Oil sands shipments draw tribal opposition

Published 5:00 am Tuesday, August 6, 2013

Nez Perce tribal members in Idaho were mobilizing Monday to block an Oregon company’s super-sized shipment bound for Canada’s tar sands through reservation land.

The move came as a U.S. Forest Service manager warned Hillsboro’s Omega Morgan, a heavy-haul company, that the agency does not authorize the planned shipment Monday night of the so-called megaload through the Nez Perce-Clearwater National Forests.

The showdown is reminiscent of 2011 opposition that shut down megaloads, which Exxon Mobil’s Imperial Oil aimed to truck on the same route from the Port of Lewiston, Idaho, to the Alberta oil complex. Imperial ended up downsizing its oil-refinery modules and sending them instead via interstates.

Once again the conflict pits local residents and environmentalists against companies supplying and operating the oil sands, a vast complex north of Calgary where giant shovel machines extract a tar-like substance for refining into petroleum products.

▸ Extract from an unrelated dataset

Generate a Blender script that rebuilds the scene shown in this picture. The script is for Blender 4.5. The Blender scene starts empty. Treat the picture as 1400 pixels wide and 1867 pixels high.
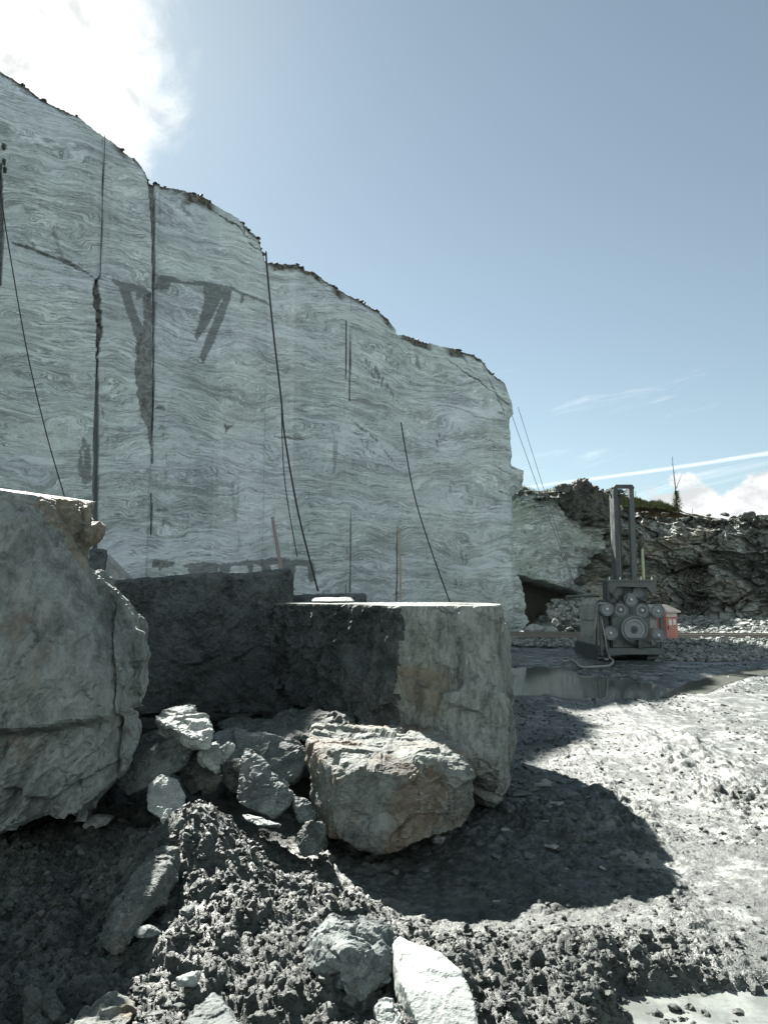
import bpy, bmesh, math, random
import numpy as np
from mathutils import Vector, Matrix, Euler

random.seed(7); RNG = np.random.default_rng(7)
SC = bpy.context.scene
C = SC.collection
# ------------------------------------------------------------------ camera
F = 1348.0; PITCH = math.atan(151.5 / F); EYE = 1.65
cam_data = bpy.data.cameras.new('camera'); cam = bpy.data.objects.new('camera', cam_data); C.objects.link(cam)
cam_data.sensor_fit = 'VERTICAL'; cam_data.sensor_height = 36.0; cam_data.sensor_width = 27.0
cam_data.lens = F / 1867.0 * 36.0; cam_data.clip_start = 0.05; cam_data.clip_end = 3000
cam.location = (0, 0, EYE); cam.rotation_euler = (math.pi / 2 + PITCH, 0, 0)
SC.camera = cam
SC.view_settings.view_transform = 'Standard'; SC.view_settings.look = 'None'
SC.view_settings.exposure = 2.1; SC.view_settings.gamma = 1.0
SC.render.resolution_x = 767; SC.render.resolution_y = 1024
SC.cycles.max_bounces = 6; SC.cycles.diffuse_bounces = 3; SC.cycles.caustics_reflective = False
# ------------------------------------------------------------------ sun and sky
SUN_AZ = -24.3; SUN_EL = 39.5          # azimuth from +Y, positive to +X
d_sun = Vector((math.sin(math.radians(SUN_AZ)) * math.cos(math.radians(SUN_EL)),
                math.cos(math.radians(SUN_AZ)) * math.cos(math.radians(SUN_EL)), math.sin(math.radians(SUN_EL))))
sl = bpy.data.lights.new('sun', 'SUN'); sl.energy = 5.0; sl.angle = math.radians(0.53); sl.color = (1.0, 0.965, 0.9)
so = bpy.data.objects.new('sun', sl); C.objects.link(so); so.rotation_euler = d_sun.to_track_quat('Z', 'Y').to_euler()
so.location = (0, 0, 40)


def ray_dir(px, py):
    a = (px - 700.0) / F; b = (933.5 - py) / F
    c, s = math.cos(PITCH), math.sin(PITCH)
    return Vector((a, c - b * s, s + b * c))


class NT:
    """tiny node builder"""
    def __init__(self, tree): self.t = tree; self.n = tree.nodes; self.l = tree.links
    def node(self, typ, **kw):
        n = self.n.new(typ)
        for k, v in kw.items(): setattr(n, k, v)
        return n
    def set(self, sock, v):
        if isinstance(v, bpy.types.NodeSocket): self.l.new(v, sock)
        elif v is not None:
            try: sock.default_value = v
            except Exception: sock.default_value = (*v, 1.0)
    def math(self, op, a, b=None, c=None, clamp=False):
        n = self.node('ShaderNodeMath', operation=op); n.use_clamp = clamp
        for i, v in enumerate((a, b, c)):
            if v is not None: self.set(n.inputs[i], v)
        return n.outputs[0]
    def vmath(self, op, a, b=None):
        n = self.node('ShaderNodeVectorMath', operation=op)
        self.set(n.inputs[0], a)
        if b is not None: self.set(n.inputs[1], b)
        return n.outputs['Value'] if op in ('DOT_PRODUCT', 'LENGTH') else n.outputs[0]
    def mix(self, f, a, b, typ='MIX'):
        n = self.node('ShaderNodeMix', data_type='RGBA', blend_type=typ)
        self.set(n.inputs[0], f); self.set(n.inputs[6], a); self.set(n.inputs[7], b)
        return n.outputs[2]
    def noise(self, vec, scale, detail=4, rough=0.55, dist=0.0, out=0):
        n = self.node('ShaderNodeTexNoise'); self.set(n.inputs['Vector'], vec)
        n.inputs['Scale'].default_value = scale; n.inputs['Detail'].default_value = detail
        n.inputs['Roughness'].default_value = rough; n.inputs['Distortion'].default_value = dist
        return n.outputs[out]
    def ramp(self, f, lo, hi, a=0.0, b=1.0, smooth=True):
        n = self.node('ShaderNodeMapRange', interpolation_type='SMOOTHSTEP' if smooth else 'LINEAR')
        self.set(n.inputs[0], f)
        for i, v in zip((1, 2, 3, 4), (lo, hi, a, b)): self.set(n.inputs[i], v)
        return n.outputs[0]
    def band(self, f, c, w):          # narrow peak at c
        return self.ramp(self.math('ABSOLUTE', self.math('SUBTRACT', f, c)), 0.0, w, 1.0, 0.0)
    def sep(self, v):
        n = self.node('ShaderNodeSeparateXYZ'); self.set(n.inputs[0], v); return n.outputs
    def comb(self, x, y, z):
        n = self.node('ShaderNodeCombineXYZ')
        for i, v in enumerate((x, y, z)): self.set(n.inputs[i], v)
        return n.outputs[0]
    def mapping(self, vec, loc=(0, 0, 0), rot=(0, 0, 0), scale=(1, 1, 1)):
        n = self.node('ShaderNodeMapping'); self.set(n.inputs[0], vec)
        n.inputs[1].default_value = loc; n.inputs[2].default_value = rot; n.inputs[3].default_value = scale
        return n.outputs[0]


world = bpy.data.worlds.new('World'); SC.world = world; world.use_nodes = True
wt = world.node_tree; wt.nodes.clear(); W = NT(wt)
sky = W.node('ShaderNodeTexSky', sky_type='NISHITA'); sky.sun_disc = False
sky.sun_elevation = math.radians(SUN_EL); sky.sun_rotation = math.radians(SUN_AZ)
sky.air_density = 1.0; sky.dust_density = 0.25; sky.ozone_density = 1.2; sky.altitude = 200
gen = W.node('ShaderNodeTexCoord').outputs['Generated']
D = W.vmath('NORMALIZE', gen)
dx, dy, dz = W.sep(D)[0:3]
hs = W.node('ShaderNodeHueSaturation'); hs.inputs['Saturation'].default_value = 0.60
W.l.new(sky.outputs[0], hs.inputs['Color'])
skycol = W.mix(1.0, hs.outputs[0], (0.475, 0.545, 0.535, 1), 'MULTIPLY')
# big bright cloud round the sun (upper left), unseen broken cloud added behind the viewer to fill the shaded faces, cumulus on the horizon, cirrus
def near_dir(px, py):
    v = ray_dir(px, py).normalized(); return W.vmath('DOT_PRODUCT', D, tuple(v))
n1 = W.noise(D, 8.0, 9, 0.62, 0.5)
c1 = W.math('MULTIPLY', W.ramp(W.math('ADD', near_dir(-10, 70), W.math('MULTIPLY', W.math('SUBTRACT', n1, 0.5), 0.034)), 0.979, 0.994), W.ramp(n1, 0.25, 0.6, 0.7, 1.0))
n2 = W.noise(D, 2.6, 7, 0.6, 0.2)
back = W.math('MULTIPLY', W.ramp(W.math('ADD', W.math('MULTIPLY', dy, -0.55), W.math('MULTIPLY', W.math('SUBTRACT', n2, 0.5), 1.6)), -0.08, 0.22), W.ramp(dz, 0.72, 0.5))
az = W.math('ARCTAN2', dx, dy)
el = W.math('ARCSINE', dz)
cum = W.noise(W.comb(W.math('MULTIPLY', az, 1.0), el, 0.0), 11.0, 9, 0.6, 0.25)
azm = W.ramp(az, 0.335, 0.365)
lim = W.math('ADD', W.math('MULTIPLY', W.math('SUBTRACT', cum, 0.5), 0.13), 0.142)
c2 = W.math('MULTIPLY', W.ramp(W.math('SUBTRACT', lim, el), -0.003, 0.006), azm)
cir = W.noise(W.comb(W.math('MULTIPLY', az, 3.0), W.math('ADD', W.math('MULTIPLY', el, 22.0), W.math('MULTIPLY', az, -4.0)), 2.0), 1.7, 8, 0.6, 0.6)
c3 = W.math('MULTIPLY', W.ramp(cir, 0.56, 0.78, 0.0, 0.34), W.math('MULTIPLY', W.ramp(el, 0.36, 0.2), W.ramp(az, 0.0, 0.12)))
# one long thin vapour streak rising to the right
sl_ = W.math('SUBTRACT', el, W.math('ADD', W.math('MULTIPLY', az, 0.09), 0.1257))
streak = W.math('MULTIPLY', W.ramp(W.math('ABSOLUTE', W.math('ADD', sl_, W.math('MULTIPLY', W.math('SUBTRACT', cir, 0.5), 0.006))), 0.0003, 0.0035, 0.36, 0.0), W.ramp(az, 0.10, 0.3))
col = W.mix(back, skycol, (5.2, 5.75, 5.8, 1))
col = W.mix(c3, col, (8.0, 8.4, 8.6, 1))
col = W.mix(streak, col, (8.0, 8.4, 8.6, 1))
shade = W.ramp(W.noise(W.comb(az, W.math('MULTIPLY', el, 1.6), 4.0), 22.0, 6, 0.6), 0.35, 0.65, 3.6, 5.2)
col = W.mix(c2, col, W.comb(shade, W.math('MULTIPLY', shade, 1.02), W.math('MULTIPLY', shade, 1.04)))
cb = W.ramp(W.noise(D, 17.0, 8, 0.65, 0.6), 0.3, 0.62, 4.0, 6.6)
col = W.mix(c1, col, W.comb(cb, W.math('MULTIPLY', cb, 1.03), W.math('MULTIPLY', cb, 1.02)))
bg = W.node('ShaderNodeBackground'); W.l.new(col, bg.inputs[0]); bg.inputs[1].default_value = 0.05
wo = W.node('ShaderNodeOutputWorld'); W.l.new(bg.outputs[0], wo.inputs[0])

# ------------------------------------------------------------------ helpers
def P(px, py, y):
    d = ray_dir(px, py); return np.array((d.x * y / d.y, y, EYE + d.z * y / d.y))
def G(px, py, z=0.0):
    d = ray_dir(px, py); t = (z - EYE) / d.z; return np.array((d.x * t, d.y * t, z))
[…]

This time Hillsboro heavy-haul company Omega Morgan has an Idaho Transportation Department permit to bring a 644,000-ton evaporator east on U.S. 12, a Wild and Scenic River corridor. But Rick Brazell, Nez Perce-Clearwater National Forests supervisor, faulted the department Monday for issuing the permit prematurely.

Tribal leaders cite a federal court ruling that requires approval from the tribe and the U.S. Forest Service. Members planned to assemble and block the first of two shipments as soon as Monday night.

“The tribe is shocked by Omega Morgan’s audacity,” Nez Perce Tribal Chairman Silas Whitman said in a news release Monday. “The company has apparently decided it does not need to wait for Forest Service review or tribal consultation to move General Electric’s loads.”

Olga Haley, an Omega Morgan spokeswoman, said Monday that company managers planned to start the four-day shipment that night.